| What you have to do |
Start at the line where "Build this scene" appears and end at the line where "col = sc.collection" appears; repeat those lines exactly, both ends included, leaving pictures behind.

******************************

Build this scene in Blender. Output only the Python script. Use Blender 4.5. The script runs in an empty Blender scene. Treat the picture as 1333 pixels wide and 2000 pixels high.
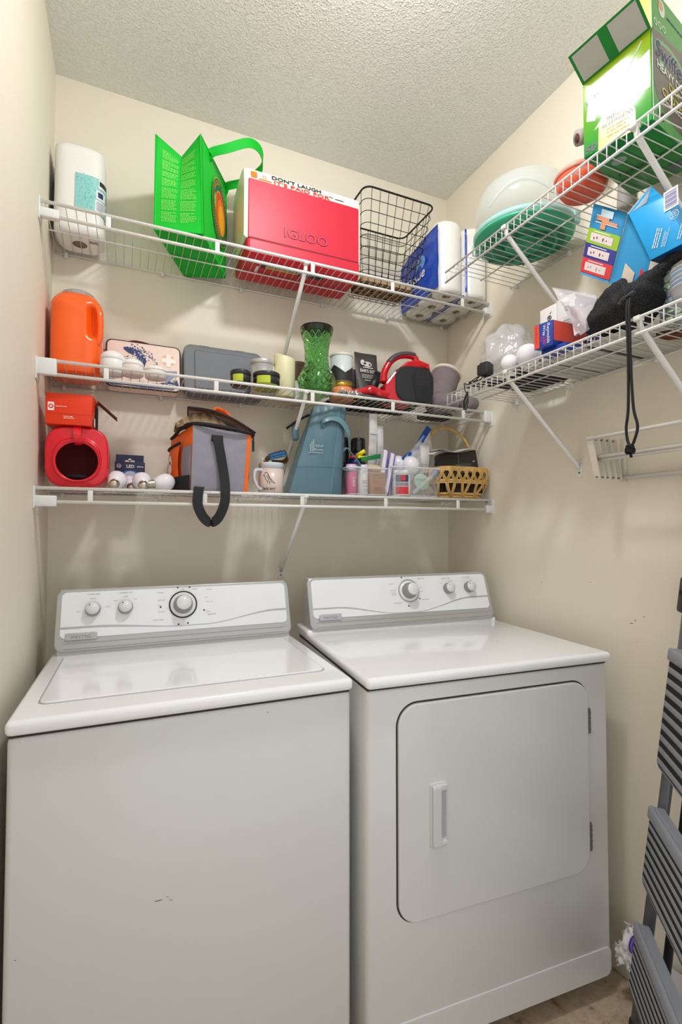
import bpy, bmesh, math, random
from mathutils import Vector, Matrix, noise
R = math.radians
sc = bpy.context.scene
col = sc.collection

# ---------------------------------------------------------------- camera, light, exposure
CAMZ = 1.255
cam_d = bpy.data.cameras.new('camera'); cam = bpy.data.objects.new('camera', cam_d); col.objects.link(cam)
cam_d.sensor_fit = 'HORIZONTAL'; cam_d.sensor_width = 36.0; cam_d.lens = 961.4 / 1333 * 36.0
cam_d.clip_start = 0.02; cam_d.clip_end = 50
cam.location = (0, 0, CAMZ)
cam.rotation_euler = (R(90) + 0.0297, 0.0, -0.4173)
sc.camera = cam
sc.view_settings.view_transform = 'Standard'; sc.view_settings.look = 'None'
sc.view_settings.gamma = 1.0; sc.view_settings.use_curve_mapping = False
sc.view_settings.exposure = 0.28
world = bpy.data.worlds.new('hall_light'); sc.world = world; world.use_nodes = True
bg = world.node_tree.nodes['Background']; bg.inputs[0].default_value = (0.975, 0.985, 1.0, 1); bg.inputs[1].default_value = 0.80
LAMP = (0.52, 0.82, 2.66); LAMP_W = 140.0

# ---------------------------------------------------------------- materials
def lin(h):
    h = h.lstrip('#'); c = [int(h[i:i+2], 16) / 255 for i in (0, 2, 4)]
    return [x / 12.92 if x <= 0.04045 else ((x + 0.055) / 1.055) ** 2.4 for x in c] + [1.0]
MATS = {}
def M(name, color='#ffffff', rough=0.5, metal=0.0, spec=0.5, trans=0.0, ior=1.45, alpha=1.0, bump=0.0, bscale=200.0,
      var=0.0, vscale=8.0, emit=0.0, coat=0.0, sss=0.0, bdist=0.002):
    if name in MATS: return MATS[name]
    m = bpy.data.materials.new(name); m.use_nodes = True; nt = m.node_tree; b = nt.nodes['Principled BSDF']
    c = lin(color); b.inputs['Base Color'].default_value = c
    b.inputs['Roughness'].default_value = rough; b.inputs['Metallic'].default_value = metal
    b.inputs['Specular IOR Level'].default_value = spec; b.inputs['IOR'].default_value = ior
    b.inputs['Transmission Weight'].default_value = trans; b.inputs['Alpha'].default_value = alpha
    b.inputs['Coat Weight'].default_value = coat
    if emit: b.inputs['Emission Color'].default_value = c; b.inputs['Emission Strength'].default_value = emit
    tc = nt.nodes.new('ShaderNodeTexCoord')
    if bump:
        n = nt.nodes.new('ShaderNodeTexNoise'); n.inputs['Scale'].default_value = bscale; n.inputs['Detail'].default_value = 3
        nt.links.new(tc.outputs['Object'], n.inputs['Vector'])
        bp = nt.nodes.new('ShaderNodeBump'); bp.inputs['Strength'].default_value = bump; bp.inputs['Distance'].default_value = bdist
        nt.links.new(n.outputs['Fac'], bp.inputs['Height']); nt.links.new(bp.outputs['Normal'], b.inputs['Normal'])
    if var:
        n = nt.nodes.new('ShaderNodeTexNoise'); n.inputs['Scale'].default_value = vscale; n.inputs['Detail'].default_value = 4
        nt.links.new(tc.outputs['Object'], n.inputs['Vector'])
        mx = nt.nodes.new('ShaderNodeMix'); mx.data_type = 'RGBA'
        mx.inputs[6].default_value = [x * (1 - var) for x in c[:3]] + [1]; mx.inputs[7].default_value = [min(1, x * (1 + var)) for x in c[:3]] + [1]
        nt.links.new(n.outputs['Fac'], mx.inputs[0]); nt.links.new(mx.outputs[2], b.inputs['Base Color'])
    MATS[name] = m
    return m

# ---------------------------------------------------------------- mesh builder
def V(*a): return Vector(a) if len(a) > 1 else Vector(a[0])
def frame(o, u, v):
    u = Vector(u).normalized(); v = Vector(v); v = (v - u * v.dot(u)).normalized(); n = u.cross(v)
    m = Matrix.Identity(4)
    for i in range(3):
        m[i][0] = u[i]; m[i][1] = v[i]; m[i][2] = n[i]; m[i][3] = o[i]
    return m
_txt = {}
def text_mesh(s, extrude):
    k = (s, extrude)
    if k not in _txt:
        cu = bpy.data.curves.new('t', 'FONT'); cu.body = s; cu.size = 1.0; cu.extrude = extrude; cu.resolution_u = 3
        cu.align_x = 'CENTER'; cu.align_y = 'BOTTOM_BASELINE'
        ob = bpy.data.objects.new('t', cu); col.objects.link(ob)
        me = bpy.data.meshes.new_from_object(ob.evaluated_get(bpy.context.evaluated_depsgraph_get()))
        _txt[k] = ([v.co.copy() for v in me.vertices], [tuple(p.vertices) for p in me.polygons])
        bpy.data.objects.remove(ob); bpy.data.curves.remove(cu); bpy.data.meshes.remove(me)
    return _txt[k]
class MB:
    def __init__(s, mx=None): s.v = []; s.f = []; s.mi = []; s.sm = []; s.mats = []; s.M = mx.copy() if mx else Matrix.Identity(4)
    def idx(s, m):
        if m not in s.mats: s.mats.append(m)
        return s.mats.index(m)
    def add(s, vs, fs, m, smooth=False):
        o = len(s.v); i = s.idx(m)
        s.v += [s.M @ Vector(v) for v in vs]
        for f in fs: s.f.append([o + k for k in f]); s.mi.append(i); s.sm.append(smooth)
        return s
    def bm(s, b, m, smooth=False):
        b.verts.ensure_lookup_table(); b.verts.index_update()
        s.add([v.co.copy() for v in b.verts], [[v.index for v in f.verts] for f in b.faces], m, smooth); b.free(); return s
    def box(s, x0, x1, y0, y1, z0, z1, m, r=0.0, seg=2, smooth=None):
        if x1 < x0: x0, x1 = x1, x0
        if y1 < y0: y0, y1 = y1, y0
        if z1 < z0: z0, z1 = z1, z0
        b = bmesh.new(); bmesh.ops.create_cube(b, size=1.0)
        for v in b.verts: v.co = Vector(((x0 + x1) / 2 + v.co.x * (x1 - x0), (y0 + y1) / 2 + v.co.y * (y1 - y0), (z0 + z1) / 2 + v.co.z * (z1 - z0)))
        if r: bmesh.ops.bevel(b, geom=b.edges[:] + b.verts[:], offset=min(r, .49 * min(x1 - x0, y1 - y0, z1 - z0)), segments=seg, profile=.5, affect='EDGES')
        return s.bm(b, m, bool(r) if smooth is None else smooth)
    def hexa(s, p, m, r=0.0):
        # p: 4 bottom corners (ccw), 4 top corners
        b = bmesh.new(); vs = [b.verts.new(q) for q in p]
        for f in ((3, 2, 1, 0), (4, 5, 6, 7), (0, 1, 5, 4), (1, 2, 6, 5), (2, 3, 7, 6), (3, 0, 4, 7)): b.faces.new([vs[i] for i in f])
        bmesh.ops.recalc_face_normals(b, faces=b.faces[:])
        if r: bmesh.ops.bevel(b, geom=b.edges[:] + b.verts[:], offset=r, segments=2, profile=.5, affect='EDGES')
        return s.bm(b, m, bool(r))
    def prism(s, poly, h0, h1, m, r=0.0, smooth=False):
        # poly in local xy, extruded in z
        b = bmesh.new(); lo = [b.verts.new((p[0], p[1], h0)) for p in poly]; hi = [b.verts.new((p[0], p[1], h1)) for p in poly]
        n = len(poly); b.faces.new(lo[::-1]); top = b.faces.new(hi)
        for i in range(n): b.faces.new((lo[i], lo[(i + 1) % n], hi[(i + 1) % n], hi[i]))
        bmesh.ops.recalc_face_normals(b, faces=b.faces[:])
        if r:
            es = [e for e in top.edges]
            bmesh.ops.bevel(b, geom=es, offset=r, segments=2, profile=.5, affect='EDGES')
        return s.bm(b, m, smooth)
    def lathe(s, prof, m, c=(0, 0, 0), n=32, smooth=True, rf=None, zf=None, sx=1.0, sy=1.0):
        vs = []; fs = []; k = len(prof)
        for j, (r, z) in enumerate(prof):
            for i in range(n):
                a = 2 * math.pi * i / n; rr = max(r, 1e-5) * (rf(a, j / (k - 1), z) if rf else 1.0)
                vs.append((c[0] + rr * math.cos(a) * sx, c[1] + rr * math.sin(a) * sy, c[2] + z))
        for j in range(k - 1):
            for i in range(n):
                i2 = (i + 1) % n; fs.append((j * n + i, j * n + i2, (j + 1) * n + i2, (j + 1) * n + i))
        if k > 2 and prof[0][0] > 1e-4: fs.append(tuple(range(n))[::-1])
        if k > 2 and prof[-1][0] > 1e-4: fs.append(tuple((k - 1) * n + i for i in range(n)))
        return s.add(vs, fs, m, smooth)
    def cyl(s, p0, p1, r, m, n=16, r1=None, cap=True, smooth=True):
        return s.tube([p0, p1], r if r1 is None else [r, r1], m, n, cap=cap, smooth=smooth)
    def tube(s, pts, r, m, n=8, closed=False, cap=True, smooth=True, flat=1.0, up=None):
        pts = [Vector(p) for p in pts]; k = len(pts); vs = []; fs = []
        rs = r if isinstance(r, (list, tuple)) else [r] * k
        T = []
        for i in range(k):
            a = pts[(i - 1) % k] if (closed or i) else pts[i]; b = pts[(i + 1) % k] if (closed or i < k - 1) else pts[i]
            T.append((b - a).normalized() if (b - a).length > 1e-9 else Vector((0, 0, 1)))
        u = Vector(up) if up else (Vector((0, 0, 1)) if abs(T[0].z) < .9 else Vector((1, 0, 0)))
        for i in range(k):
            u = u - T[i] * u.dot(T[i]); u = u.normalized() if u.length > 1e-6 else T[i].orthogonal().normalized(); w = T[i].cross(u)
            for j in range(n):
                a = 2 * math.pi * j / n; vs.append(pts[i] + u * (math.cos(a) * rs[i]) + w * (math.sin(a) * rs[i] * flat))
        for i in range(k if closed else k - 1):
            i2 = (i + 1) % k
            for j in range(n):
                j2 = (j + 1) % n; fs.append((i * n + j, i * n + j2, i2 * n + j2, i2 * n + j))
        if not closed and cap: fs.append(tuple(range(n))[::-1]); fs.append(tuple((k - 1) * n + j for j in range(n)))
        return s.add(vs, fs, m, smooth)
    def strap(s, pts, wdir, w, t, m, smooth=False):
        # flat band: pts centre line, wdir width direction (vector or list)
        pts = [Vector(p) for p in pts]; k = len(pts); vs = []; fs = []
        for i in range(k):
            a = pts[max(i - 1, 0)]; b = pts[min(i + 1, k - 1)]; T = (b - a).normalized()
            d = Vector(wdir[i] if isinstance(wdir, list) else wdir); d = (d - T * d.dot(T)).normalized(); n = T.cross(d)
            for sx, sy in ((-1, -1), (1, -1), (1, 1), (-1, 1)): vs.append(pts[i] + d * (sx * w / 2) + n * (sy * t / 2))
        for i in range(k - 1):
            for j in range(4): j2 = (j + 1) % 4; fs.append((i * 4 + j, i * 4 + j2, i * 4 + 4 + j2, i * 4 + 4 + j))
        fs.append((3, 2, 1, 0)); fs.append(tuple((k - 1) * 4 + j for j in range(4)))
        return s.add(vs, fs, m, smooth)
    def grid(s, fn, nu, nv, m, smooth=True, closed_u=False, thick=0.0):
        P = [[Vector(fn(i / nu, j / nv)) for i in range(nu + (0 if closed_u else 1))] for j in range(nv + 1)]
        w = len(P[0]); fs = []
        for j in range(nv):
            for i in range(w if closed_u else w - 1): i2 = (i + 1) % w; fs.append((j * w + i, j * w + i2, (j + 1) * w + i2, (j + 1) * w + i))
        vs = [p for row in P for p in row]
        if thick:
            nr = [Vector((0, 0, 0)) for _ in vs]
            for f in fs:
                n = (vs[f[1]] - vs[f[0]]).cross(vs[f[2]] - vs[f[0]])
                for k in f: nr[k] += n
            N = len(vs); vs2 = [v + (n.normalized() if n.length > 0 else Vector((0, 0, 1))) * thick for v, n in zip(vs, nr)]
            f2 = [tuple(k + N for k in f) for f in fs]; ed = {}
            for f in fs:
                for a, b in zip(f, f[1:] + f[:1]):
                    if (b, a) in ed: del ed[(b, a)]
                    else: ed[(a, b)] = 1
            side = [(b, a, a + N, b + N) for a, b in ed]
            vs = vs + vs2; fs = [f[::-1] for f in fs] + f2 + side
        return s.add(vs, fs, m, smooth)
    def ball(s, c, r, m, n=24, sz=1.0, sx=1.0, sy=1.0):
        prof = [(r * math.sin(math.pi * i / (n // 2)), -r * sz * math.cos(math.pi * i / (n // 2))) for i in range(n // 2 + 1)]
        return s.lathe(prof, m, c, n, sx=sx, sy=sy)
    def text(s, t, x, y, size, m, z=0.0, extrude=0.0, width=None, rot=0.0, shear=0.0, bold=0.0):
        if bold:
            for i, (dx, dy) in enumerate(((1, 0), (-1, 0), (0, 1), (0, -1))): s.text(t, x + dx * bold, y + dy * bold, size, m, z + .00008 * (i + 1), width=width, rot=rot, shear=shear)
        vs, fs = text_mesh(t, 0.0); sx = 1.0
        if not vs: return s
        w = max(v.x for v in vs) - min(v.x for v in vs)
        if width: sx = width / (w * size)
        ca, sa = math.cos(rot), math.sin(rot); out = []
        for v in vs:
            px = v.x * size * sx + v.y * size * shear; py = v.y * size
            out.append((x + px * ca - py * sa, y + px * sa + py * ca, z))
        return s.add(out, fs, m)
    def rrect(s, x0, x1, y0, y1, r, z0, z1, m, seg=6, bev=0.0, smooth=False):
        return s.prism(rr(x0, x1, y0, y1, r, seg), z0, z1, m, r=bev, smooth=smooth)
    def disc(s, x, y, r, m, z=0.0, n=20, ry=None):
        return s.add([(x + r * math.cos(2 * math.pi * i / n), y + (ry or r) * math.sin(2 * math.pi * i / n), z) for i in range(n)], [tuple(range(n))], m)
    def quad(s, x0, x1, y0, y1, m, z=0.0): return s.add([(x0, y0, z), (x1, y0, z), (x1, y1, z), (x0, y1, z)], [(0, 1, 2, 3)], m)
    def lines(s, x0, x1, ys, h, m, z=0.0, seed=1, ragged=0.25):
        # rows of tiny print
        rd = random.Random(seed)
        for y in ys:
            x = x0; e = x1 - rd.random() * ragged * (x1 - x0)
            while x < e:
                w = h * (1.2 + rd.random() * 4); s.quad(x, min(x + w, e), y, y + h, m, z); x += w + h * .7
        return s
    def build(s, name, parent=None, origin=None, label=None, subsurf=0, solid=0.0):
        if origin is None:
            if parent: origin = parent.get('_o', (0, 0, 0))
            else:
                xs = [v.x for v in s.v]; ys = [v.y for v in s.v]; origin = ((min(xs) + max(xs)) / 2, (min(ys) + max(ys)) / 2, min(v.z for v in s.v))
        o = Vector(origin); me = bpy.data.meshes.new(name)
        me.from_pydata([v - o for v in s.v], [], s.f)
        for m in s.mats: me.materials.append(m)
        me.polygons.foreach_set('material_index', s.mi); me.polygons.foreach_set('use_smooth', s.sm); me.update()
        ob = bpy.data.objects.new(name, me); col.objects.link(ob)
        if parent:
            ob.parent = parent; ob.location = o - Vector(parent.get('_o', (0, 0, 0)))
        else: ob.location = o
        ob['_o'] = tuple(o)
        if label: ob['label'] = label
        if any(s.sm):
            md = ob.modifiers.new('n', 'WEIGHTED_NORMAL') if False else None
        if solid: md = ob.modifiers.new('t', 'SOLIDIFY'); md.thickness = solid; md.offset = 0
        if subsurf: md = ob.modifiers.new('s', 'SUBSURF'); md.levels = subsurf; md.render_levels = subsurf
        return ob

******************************

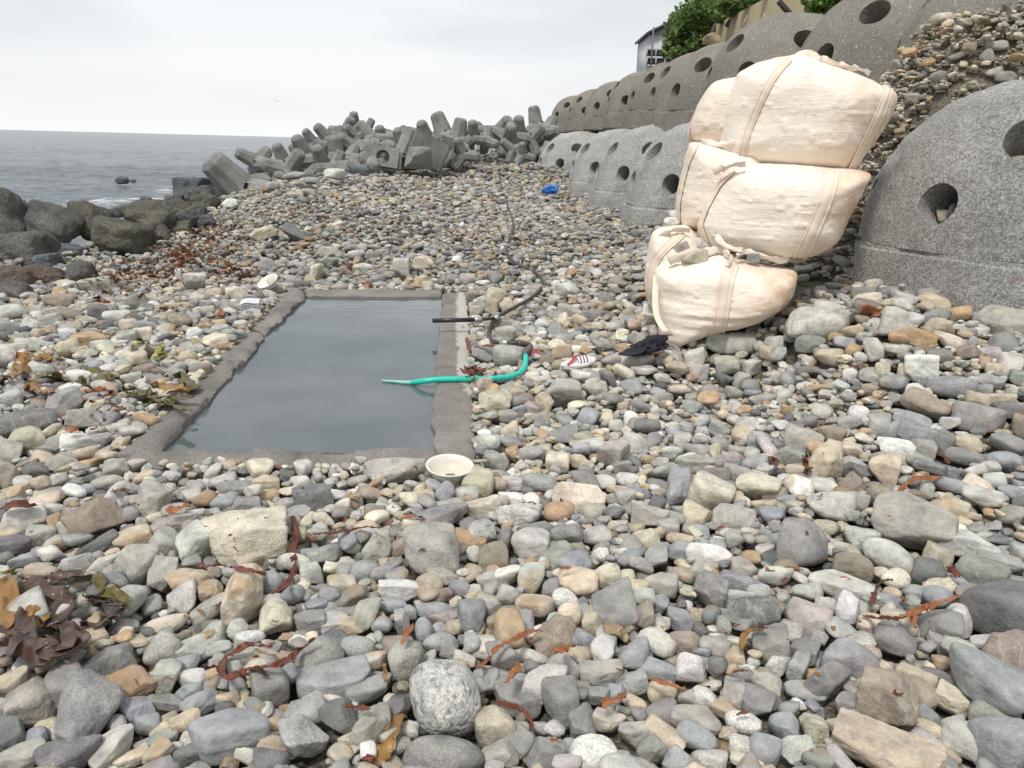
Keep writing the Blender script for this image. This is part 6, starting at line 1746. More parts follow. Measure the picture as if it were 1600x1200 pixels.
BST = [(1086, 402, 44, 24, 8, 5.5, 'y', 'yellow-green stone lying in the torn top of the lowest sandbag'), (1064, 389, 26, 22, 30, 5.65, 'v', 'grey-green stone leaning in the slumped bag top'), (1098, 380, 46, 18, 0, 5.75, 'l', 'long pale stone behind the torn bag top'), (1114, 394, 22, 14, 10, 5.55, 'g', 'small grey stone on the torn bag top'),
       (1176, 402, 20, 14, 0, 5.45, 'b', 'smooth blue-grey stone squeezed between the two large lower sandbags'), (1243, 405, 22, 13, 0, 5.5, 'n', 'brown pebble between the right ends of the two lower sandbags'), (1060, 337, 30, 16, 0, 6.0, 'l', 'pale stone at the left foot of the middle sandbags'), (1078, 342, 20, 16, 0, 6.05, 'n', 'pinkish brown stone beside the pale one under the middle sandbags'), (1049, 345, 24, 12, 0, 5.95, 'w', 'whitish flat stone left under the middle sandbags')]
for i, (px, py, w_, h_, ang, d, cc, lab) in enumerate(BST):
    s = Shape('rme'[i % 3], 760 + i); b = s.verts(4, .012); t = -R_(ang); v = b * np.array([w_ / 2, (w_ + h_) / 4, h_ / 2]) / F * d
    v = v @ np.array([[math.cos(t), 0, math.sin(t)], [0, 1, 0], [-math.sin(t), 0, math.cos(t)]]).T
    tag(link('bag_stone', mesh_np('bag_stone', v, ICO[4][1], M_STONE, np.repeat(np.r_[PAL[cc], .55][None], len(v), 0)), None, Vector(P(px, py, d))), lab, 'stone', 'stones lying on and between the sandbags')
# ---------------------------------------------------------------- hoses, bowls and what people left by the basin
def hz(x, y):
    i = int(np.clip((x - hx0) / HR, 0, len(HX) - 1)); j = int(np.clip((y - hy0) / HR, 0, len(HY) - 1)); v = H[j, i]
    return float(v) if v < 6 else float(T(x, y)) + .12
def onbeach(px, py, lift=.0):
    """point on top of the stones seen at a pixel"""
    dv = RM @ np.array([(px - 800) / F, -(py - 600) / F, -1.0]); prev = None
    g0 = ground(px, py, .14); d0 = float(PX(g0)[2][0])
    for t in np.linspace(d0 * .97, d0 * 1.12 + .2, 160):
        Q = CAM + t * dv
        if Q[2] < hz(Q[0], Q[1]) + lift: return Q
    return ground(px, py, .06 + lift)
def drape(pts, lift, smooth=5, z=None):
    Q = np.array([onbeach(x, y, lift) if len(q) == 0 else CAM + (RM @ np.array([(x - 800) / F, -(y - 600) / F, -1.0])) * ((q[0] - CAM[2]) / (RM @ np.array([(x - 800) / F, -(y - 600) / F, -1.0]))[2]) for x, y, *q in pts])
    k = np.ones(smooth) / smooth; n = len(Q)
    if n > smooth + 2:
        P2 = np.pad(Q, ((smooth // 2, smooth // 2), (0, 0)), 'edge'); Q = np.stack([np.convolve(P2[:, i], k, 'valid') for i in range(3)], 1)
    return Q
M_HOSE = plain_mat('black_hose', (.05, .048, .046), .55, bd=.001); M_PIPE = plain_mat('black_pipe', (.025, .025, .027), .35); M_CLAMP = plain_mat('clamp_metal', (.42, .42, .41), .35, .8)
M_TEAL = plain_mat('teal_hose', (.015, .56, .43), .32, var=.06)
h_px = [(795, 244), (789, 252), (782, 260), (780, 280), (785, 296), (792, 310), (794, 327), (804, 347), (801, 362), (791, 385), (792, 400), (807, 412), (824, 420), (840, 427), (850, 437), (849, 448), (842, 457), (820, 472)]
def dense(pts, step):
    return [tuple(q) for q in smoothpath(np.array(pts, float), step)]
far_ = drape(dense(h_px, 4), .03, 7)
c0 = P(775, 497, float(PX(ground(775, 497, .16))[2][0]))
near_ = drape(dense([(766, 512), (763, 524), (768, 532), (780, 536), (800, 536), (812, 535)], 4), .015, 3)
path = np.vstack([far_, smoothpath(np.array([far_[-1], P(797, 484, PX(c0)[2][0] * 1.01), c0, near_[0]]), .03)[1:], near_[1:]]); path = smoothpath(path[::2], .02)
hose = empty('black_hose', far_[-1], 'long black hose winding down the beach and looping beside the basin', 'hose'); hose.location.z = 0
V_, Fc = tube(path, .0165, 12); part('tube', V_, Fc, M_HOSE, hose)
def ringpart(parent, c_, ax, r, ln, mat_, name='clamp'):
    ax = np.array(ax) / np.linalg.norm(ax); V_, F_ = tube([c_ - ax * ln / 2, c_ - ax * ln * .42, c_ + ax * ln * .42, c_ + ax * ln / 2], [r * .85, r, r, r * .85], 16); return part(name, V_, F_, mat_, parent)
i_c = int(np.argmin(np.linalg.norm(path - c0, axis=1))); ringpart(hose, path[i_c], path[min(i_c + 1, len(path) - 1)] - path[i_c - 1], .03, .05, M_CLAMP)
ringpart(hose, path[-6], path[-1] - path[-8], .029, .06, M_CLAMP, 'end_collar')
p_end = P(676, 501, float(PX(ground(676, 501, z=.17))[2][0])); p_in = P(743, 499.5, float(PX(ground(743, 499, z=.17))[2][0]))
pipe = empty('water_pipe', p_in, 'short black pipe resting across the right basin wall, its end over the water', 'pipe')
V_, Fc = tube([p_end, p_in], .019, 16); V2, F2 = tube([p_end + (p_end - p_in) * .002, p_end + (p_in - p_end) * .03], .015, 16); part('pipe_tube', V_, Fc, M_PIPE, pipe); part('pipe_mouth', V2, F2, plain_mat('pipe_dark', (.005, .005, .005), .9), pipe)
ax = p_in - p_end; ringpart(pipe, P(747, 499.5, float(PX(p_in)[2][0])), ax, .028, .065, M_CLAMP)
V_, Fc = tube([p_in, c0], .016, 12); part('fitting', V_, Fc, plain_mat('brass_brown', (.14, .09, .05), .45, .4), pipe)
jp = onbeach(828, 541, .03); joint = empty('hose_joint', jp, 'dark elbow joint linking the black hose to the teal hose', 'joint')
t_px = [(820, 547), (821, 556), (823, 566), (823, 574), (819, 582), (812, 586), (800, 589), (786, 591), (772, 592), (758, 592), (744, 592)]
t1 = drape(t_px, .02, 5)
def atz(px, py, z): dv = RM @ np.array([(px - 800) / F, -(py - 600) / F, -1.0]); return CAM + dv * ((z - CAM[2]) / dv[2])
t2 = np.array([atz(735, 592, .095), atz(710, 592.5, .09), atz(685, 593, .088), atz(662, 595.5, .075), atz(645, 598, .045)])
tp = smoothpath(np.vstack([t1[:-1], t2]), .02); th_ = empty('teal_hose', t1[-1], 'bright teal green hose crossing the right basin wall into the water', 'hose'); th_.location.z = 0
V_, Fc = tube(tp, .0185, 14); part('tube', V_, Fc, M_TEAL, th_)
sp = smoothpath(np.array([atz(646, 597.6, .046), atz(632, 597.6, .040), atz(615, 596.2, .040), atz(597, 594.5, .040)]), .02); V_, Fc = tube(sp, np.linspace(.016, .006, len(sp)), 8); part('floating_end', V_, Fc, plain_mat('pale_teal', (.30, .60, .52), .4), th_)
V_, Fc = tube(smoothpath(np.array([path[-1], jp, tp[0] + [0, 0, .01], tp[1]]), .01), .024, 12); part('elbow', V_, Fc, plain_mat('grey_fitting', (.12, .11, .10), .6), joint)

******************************

| Worked answer |
Build this scene in Blender. Output only the Python script. Use Blender 4.5. The script runs in an empty Blender scene. Treat the picture as 1333 pixels wide and 2000 pixels high.
import bpy, bmesh, math, random
from mathutils import Vector, Matrix, noise
R = math.radians
sc = bpy.context.scene
col = sc.collection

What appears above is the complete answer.